UNISONActive is an unofficial blog produced by UNISON activists for UNISON activists. Bringing news, briefings and events from a progressive left perspective.

Sunday, 26 June 2011

Trade Unions and the future

At yesterday's Compass Conference Professor Huw Benyon of Cardiff University made the following contribution to a seminar on 'How can trade unions be agents of the social change we need today?':

"Trade unions are often and increasingly being identified as special interest groups. - groups that have to be faced down by government in defence of the general good. Trade unions have in the past felt vulnerable to this change and reluctant to openly challenge a government elected by the people.

However there is another view and one that is gaining ground and will continue to do so in the next decade. It is a view that I hold and it is that the trade unions are now the only institutional capable of preserving a democratic civil society, constraining the unbridled powers and capacities of the rich.

This view is build on the past experiences of government, parties and members of parliament all of which are losing legitimacy being seen to act out of self interest of the country as a whole. A number of factors co contribute to this.

The breakdown of the two party system means that none of the single parties will again win an election backed by the majority of those who voted, let alone a majority of the electorate.

This is exacerbated by the ongoing formation of a new political classdominating Westminster politics. This class is drawn largely from business and professional families and educated in the major universities; mainly Oxbridge. Normally recruitment to the class requires no experience of employment beyond the political machine itself where work in research and public relations is obtained often through patronage.

More broad spatial demographic changes also have an effect. Danny Doring has identified the ways in which “mixed neighbourhoods” have become far less prevalent as the property market has worked in a way that people increasingly life close to people like themselves. As a consequence (and for example) almost all the members of the current cabinet represent constituencies with unemployment rates far below that national average.

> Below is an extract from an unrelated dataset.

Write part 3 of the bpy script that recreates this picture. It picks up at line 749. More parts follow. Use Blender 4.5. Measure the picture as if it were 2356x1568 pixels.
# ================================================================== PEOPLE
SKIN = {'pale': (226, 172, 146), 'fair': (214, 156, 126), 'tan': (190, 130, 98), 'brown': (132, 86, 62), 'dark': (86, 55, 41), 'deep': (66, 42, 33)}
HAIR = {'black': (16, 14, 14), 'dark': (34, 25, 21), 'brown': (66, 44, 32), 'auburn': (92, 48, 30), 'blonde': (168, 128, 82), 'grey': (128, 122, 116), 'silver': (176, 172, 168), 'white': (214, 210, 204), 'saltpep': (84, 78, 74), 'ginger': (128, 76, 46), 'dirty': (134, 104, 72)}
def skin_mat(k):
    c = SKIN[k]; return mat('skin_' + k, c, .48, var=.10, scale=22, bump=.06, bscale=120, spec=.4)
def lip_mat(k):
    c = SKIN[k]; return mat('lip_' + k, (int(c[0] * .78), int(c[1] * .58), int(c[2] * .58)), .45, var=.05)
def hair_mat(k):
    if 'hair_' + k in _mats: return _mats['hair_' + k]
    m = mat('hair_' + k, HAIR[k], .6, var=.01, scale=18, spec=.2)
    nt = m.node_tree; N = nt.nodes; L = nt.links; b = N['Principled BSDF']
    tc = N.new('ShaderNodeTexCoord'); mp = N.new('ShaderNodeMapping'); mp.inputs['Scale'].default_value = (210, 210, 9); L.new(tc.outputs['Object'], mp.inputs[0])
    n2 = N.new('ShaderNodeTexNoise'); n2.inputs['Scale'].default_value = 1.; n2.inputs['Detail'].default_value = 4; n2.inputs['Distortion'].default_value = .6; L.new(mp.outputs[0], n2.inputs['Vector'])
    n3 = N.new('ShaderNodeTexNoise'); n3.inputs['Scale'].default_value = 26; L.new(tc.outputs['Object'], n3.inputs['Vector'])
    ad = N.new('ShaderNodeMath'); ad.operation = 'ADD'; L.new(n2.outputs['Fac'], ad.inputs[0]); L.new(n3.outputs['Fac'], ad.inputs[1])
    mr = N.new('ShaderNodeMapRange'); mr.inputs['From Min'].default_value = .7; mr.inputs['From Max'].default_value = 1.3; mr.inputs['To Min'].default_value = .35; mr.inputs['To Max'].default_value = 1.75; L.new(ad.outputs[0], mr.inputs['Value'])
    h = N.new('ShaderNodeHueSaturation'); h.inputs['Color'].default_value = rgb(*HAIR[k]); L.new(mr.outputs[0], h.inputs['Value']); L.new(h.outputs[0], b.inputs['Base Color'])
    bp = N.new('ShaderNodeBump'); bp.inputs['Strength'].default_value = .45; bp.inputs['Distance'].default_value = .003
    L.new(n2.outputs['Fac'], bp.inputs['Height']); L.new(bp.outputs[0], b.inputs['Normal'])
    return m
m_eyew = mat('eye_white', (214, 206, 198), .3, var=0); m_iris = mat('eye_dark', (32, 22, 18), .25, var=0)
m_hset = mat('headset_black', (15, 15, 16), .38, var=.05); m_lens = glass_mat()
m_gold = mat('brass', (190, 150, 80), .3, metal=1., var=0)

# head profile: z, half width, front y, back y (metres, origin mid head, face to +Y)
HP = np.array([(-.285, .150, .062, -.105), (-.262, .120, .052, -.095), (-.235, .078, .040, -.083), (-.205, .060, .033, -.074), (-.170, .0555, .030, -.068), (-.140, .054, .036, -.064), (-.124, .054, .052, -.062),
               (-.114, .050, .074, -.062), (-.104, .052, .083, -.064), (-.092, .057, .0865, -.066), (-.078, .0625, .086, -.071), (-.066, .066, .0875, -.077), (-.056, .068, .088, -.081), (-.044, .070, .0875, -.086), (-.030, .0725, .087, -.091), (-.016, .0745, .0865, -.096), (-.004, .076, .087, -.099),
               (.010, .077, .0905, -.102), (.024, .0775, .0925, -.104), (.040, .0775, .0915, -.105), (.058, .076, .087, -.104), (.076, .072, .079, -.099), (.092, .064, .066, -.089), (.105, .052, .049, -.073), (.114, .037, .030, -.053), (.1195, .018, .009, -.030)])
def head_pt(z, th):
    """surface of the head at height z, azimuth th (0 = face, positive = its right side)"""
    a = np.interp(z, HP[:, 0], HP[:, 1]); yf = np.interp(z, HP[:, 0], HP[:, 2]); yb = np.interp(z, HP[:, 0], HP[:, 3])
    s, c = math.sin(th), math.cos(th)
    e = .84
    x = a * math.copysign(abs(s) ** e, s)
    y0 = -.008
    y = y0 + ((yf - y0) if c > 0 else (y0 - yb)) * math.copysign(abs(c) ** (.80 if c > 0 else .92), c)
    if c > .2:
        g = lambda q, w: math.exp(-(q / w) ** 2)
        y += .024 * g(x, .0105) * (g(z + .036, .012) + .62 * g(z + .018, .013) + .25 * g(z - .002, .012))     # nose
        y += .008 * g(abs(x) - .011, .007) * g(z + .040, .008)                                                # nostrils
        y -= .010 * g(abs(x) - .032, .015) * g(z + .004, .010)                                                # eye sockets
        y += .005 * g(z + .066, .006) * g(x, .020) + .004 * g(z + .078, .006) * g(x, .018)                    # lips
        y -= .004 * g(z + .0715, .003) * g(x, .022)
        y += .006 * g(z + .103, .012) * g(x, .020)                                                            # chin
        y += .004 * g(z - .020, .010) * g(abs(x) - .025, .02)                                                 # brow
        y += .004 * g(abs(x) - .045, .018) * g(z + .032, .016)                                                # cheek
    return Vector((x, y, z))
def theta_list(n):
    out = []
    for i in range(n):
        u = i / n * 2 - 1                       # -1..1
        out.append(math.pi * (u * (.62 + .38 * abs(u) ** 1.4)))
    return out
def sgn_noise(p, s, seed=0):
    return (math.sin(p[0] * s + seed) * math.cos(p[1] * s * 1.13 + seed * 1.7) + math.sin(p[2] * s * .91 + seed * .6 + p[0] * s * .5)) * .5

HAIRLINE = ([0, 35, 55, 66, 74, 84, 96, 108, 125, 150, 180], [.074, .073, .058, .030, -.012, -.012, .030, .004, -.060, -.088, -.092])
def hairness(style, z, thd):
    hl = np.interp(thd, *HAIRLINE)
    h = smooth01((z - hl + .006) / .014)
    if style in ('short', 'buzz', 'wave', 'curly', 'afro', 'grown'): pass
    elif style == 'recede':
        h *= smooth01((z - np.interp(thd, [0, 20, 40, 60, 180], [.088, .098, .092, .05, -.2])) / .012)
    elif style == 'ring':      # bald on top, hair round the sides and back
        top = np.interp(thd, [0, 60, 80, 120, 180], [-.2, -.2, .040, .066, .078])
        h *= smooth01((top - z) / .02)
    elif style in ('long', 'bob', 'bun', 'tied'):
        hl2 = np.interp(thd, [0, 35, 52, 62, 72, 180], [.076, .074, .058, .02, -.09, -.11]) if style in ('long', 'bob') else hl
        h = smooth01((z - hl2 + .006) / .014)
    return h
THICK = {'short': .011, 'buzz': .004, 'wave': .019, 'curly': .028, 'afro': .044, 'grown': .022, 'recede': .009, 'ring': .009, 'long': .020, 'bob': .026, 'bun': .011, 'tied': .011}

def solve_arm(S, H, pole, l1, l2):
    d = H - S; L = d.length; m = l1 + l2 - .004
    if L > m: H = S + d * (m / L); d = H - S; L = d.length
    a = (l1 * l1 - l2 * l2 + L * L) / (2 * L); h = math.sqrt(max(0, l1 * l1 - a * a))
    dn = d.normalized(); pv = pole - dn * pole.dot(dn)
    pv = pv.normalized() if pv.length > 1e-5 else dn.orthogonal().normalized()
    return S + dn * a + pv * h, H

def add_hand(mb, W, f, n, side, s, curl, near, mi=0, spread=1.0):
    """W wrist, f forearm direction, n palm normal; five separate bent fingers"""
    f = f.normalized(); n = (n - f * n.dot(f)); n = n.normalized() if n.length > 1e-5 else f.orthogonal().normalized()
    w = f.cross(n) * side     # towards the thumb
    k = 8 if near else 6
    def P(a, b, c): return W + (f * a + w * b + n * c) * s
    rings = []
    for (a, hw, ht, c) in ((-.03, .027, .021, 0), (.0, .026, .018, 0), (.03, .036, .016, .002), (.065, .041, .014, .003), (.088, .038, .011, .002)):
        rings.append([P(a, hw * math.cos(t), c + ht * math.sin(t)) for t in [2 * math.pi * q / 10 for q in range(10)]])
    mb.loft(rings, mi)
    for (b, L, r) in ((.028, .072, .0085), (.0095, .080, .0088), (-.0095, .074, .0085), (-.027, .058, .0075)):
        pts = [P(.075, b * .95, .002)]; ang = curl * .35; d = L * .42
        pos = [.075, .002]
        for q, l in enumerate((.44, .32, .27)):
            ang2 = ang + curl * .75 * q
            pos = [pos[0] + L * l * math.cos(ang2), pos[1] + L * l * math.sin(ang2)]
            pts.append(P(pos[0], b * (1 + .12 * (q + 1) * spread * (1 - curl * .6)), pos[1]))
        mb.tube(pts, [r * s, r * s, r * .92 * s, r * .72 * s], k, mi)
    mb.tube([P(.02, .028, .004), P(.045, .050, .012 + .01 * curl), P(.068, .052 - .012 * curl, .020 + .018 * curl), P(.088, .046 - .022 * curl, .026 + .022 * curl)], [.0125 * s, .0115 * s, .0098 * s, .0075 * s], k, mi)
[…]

This spatial effect is likely to continue and make it increasingly difficult for there to be the development of a coherent national strategy to deal with the complex of crises (economic, political, environmental) that will face the UK. One consequence of this will be an increasing centrifugal force seeing Scotland becoming independent in all but name and greater powers devolved to Wales and Ulster.

To this mix must be added the policies of the current government with regard to the public sector. The cutbacks planned by conservative and liberal ministers will, in the view of the IMF, see the UK have the lowest level of public expenditure of all the OECD countries by 2014. In three years time, with these plans, the UK will have achieved what the Tea Party in the US is demanding.

Finally, and perhaps most importantly, the upward trend in income inequality which began with the intervention by the IMF in 1987 – when the bankers in New York decided that the UK had “run out of rope” - and has gone on apace since then, seems likely to continue. It is currently at a level not seen since before the first world war with the top 1% receiving 20% of the national income. Life expectancy in some of these rich places is increasing year on year while opposite takes place in the poor places.

Who can speak out against all of this? Who and which organisations can attempt to affect changes in these powerful tendencies?

It is interesting to note that incomes were more equal in the UK in 1976. This was also the year when people declared themselves to be happiest. It was also the year when trade union membership peaked. These things are not unrelated. As Richard Wilkinson and Kate Pickett conclude in their book The Spirit Level: Why Equality is Better for Everyone, institutional changes associated with right wing politics have been at the root of rising inequalities and of these changes trade union membership is the most important single factor."